The Archbishop of Canterbury's Lecture at Rikkyo Gaukin University

Christian doctrine regards human beings as made in the divine image; and that has regularly been interpreted as meaning that human beings share something of the rational nature of God. But to use those words today instantly gives a false impression. We understand ‘reason’ as a way of arguing and testing propositions ”“ usually so as to become better at manipulating the world round us. Because religious faith is not a matter of argument in this way, it is then easy to conclude that faith and reason are enemies, or at least operating in different territory. Already in the Europe of the early Middle Ages, in the dispute between St Bernard and Peter Abelard, there was a foreshadowing of this sterile opposition. Bernard complains that Abelard thought faith was a judgement that you came to when the arguments were over, an informed opinion, almost an informed guess, and that reason was no more than marshalling the evidence and learning how to tell a good argument from a bad one. But St Bernard himself held to an older and richer understanding of reason as the way in which we shared in God’s vision of an ordered and connected world. You could not say that God was rational because he was good at arguing and came to well-supported conclusions: when theologians said that God was rational, they meant that he was consistent with himself and that out of his own understanding of the richness of his being he created a world of astonishing and beautiful diversity which still had a deep consistency about it.
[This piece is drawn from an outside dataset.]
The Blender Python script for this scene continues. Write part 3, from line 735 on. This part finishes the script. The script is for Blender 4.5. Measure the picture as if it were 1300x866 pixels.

And perhaps that is where we need to start today in thinking about the place of reason in a Christian institution. A ‘reasonable’ or ‘rational’ human being, on this understanding, is one who seeks not first and foremost to master and control a passive universe around, but one who looks for the ways in which he or she can discover the rhythms and patterns of reality and so understand themselves more fully. Certainly it implies that this kind of knowledge will be useful: it is better to work with the grain of reality in what we do than to work against it. But if the very first question is always ‘What is the use or the profit of this?’ we are training ourselves to ignore everything that lies outside our own immediate practical questions. That is not the spirit in which great discoveries are made; and it is certainly not the spirit in which great human beings are made. The student or researcher who is able to allow their mind and heart to be shaped by the flow and complexity of what is around, not prejudging what the important questions are but letting themselves be carried along by a certain degree of wonder and uncertainty, is the student who will be likely to arrive at innovative and creative insight.

Thus one of the central tasks of a Christian institution of learning is to allow some of the space and freedom for students to become creative in this way.